Trent Grisham led off the bottom of the first against Davis Martin with a line-drive single to center and Aaron Judge, who went 2-for-3 with two intentional walks in raising his MLB-leading batting average to .330, roped a double into the gap in left-center. Bellinger walked to load the bases and Ben Rice chopped one to Martin along the first-base line for an RBI groundout and a 1-0 lead.
Vargas led off the second with a single and Rodon grazed the lefty-hitting Kyle Teel with a pitch. Michael A. Taylor’s sacrifice bunt advanced the runners and Corey Julks’ sacrifice fly to deep center tied it at 1-1.
The White Sox took a 3-1 lead in the fourth. With two outs and a man on first, Rodon left a 94-mph fastball over the heart of the plate that Taylor poked just over the wall in right-center for a two-run homer.
With one out in the fifth, Judge and Bellinger singled and lefthander Tyler Gilbert replaced Martin. After the reliever’s glove was confiscated by the umpires and a new glove was retrieved for him from the dugout, he walked Rice to load the bases. Stanton promptly cleared them, ripping a double past Mead to give the Yankees a 4-3 lead.
Stanton entered Thursday 11-for-73 with 36 strikeouts in his previous 22 games and struck out in his first two at-bats Thursday.
“He threw me a heater first pitch and a cutter the second and left it out over the plate,’’ he said, “and I was able to be on time and hit it hard.”
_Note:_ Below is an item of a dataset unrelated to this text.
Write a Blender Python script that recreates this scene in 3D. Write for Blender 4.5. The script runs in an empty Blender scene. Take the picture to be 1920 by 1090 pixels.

Notes & quotes: Two more intentional walks Thursday night gave Judge a total of 36, breaking a tie with Ted Williams for the most in American League history (since 1955, when the statistic began being tracked). Williams had 34 in 1957. It's the most in MLB since Albert Pujols had 38 in 2010 . . . The Yankees face a tough task on Friday night against Rodgers, who will be opposed by Will Warren. The Baltimore lefthander is 9-2 with a 1.35 ERA and 0.87 WHIP and held the Yankees to one hit in six scoreless innings last Friday . . . The Yankees have gone 29-12 in moving a season-high 23 games over .500.